Mike Bloomberg is the best mayor—in fact, the best state or city chief executive—I’ve covered in 31 years at the Voice. He’s also the worst.
I remember in the early Bloomberg days—seizing any opportunity to observe, with pleasure—that his money had bought us a leader that was finally free of the circle of donors, lobbyists, and powerbrokers that consumed earlier mayors and confounded the public good.His message, and it once was true, was that he owed nothing to anybody. He began parceling himself out in the 2005 campaign, when he did five contracts with unions that endorsed him and spent more of our money to re-elect himself than his own. And since his re-election was never in doubt, he dipped into his money and ours, it turned out, for vanity: It merely increased his margin of victory. Imagine how many own a piece of him now.
If you believe it’s worth all of this to get a savvy hand at the tiller in turbulent times, think back to what the Times wrote in 2001 when they endorsed his opponent: “Even within the annals of businessmen-candidates, he is ill-matched to the job he covets. His company has no stockholders and no unions. It is a brand-new business, its corporate culture and decision-making structure devised to suit his character. . . . Many of Mr. Bloomberg’s greatest talents would turn out to be utterly beside the point.” When the bursting collective bargaining, pension, and debt costs of the recent Bloomberg boom years are considered, the Times of old might have had a point. As it also had as recently as June 9, when it warned against a term-limits gambit and urged Bloomberg to seek another office: “We are wary of changing the rules just to suit the ambition of a particular politician.”
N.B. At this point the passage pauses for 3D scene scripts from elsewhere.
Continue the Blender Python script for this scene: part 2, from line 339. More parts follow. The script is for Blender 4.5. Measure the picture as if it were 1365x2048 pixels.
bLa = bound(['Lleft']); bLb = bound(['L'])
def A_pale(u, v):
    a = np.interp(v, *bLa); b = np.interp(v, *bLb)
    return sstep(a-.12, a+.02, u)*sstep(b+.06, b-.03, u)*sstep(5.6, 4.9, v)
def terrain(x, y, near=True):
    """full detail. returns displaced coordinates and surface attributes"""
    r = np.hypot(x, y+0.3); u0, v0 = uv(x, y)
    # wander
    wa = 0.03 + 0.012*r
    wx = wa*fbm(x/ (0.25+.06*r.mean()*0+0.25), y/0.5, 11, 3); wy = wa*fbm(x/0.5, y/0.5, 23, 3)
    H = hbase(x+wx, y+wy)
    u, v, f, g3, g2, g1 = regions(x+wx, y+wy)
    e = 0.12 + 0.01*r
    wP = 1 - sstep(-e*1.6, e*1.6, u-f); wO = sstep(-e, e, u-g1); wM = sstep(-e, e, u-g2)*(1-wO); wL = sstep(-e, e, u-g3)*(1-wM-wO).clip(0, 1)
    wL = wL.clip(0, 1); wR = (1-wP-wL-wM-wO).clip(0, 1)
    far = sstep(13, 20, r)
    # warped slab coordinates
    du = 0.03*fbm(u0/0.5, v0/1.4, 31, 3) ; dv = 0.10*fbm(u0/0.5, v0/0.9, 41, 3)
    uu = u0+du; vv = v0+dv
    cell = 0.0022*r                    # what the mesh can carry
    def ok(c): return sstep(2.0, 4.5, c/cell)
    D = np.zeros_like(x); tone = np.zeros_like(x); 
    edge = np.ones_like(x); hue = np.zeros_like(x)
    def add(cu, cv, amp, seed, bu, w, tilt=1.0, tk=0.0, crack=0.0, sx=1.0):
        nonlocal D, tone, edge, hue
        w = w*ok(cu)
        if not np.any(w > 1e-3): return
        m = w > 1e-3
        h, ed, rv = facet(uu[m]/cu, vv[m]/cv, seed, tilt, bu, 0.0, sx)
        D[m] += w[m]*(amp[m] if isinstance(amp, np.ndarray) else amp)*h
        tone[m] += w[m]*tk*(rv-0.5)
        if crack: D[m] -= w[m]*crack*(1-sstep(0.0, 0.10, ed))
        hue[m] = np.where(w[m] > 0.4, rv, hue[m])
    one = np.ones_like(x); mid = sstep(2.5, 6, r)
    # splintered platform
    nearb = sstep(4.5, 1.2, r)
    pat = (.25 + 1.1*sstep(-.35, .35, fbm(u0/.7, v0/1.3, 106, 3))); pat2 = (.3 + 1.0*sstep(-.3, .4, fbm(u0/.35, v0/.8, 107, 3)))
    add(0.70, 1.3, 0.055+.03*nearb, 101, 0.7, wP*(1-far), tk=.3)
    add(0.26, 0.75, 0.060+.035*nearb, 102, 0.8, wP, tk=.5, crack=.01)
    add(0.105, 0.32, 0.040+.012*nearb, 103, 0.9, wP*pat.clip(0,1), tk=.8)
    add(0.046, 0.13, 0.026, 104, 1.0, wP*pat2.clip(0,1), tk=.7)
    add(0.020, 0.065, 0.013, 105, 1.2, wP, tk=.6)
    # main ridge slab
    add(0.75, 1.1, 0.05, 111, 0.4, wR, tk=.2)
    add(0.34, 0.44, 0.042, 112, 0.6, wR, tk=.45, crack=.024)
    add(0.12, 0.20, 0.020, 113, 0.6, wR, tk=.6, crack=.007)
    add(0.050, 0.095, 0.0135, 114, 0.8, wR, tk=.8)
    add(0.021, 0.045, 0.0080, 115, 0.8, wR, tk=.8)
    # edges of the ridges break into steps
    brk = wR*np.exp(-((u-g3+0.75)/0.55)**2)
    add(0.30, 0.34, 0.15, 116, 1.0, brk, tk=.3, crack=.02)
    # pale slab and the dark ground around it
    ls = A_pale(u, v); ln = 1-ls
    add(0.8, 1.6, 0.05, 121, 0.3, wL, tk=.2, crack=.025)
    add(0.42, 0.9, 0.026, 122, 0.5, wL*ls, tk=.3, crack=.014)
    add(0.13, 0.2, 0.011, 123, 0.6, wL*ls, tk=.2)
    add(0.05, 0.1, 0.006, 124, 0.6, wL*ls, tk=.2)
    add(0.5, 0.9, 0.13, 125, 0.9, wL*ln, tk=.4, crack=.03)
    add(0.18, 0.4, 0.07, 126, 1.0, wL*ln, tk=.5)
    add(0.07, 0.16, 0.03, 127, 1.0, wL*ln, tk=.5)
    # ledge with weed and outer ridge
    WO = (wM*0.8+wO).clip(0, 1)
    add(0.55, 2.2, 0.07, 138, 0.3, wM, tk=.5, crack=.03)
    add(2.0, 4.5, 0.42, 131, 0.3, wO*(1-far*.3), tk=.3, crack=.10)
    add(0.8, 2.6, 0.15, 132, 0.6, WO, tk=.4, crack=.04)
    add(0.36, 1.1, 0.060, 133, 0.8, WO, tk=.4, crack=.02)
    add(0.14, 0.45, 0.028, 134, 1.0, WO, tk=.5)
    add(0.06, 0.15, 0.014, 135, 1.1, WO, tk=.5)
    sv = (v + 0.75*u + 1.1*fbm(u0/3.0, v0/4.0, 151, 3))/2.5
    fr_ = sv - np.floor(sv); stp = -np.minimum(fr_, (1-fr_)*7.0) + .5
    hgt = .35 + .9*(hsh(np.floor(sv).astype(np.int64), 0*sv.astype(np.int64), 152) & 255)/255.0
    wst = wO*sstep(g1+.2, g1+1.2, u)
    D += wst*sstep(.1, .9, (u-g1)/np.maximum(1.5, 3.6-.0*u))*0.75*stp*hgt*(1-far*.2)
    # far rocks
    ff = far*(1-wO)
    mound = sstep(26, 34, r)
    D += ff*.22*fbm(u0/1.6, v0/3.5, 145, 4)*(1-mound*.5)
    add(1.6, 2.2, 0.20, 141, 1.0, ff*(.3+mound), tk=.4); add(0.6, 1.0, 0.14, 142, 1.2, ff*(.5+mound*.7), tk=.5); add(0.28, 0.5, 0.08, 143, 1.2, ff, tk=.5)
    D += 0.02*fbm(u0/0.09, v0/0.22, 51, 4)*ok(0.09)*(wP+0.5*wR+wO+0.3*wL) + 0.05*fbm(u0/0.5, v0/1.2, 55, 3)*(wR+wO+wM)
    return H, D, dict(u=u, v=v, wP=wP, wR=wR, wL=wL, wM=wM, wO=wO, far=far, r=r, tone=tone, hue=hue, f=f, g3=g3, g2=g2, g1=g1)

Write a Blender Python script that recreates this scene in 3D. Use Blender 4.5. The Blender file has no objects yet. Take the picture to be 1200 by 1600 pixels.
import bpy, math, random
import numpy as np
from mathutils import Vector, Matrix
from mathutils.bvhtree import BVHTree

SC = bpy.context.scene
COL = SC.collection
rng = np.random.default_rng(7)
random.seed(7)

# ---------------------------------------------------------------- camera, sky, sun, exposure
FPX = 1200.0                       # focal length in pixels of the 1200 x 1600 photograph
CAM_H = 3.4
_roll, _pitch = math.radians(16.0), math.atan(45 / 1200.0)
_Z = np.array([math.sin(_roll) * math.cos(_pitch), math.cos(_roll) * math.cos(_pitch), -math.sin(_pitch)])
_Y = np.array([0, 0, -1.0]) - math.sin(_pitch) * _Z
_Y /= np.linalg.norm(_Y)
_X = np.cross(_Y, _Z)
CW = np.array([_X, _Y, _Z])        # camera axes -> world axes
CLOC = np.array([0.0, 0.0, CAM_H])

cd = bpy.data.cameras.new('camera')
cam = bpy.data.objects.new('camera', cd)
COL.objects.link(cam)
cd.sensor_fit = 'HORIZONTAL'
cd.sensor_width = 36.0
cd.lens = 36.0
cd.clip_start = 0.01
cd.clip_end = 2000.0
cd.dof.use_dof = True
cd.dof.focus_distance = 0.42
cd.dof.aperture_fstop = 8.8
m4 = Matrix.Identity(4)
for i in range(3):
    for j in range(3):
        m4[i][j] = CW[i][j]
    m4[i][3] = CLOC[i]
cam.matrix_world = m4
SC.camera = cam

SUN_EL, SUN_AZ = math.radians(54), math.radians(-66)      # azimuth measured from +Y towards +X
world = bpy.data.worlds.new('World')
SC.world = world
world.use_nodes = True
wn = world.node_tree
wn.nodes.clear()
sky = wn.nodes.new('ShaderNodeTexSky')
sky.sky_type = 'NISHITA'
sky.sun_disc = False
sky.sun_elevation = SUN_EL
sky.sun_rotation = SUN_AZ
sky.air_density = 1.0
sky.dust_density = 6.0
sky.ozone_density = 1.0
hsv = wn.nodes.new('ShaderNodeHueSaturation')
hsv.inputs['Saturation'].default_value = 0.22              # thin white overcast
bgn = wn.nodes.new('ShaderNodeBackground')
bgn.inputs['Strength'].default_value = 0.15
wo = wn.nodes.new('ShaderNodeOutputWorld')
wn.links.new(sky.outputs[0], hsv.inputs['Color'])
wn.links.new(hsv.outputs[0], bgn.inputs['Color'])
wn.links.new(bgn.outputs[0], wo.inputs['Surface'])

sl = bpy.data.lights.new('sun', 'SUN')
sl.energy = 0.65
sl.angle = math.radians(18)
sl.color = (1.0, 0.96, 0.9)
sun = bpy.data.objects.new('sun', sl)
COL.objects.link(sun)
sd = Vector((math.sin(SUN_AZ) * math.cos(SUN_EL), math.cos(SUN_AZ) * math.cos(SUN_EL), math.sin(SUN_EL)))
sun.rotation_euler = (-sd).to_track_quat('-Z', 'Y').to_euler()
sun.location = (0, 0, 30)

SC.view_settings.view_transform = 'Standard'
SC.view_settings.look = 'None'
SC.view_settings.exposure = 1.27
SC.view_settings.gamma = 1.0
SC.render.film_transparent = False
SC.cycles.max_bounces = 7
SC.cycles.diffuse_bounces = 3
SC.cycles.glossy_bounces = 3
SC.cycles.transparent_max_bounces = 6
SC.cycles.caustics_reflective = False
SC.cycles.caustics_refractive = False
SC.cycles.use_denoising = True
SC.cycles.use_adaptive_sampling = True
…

Bloomberg is so set on writing his own story that he decided to produce a memoir, set for release just as he left City Hall. He asked Margaret Carlson, who is on Bloomberg L.P.’s payroll, to collaborate on it. But he recently put it off, the Times said, because he was worried about its “boastful tone” possibly turning off voters. The book might have had other, related problems: A tell-all is fine for someone walking away from the game, but not for someone about to begin a new campaign. The claimed successes might have been an irresistible target for reporters, and the petty side of Mike may have led him to dish on people he now needs to seduce one more time. Obviously, most candidates would think that a bestseller in a campaign year, with a 300,000 initial printing, would be an asset. But not Mike, who isn’t ready yet to buy his own history. He’s determined, regardless of the moral costs, to make history instead.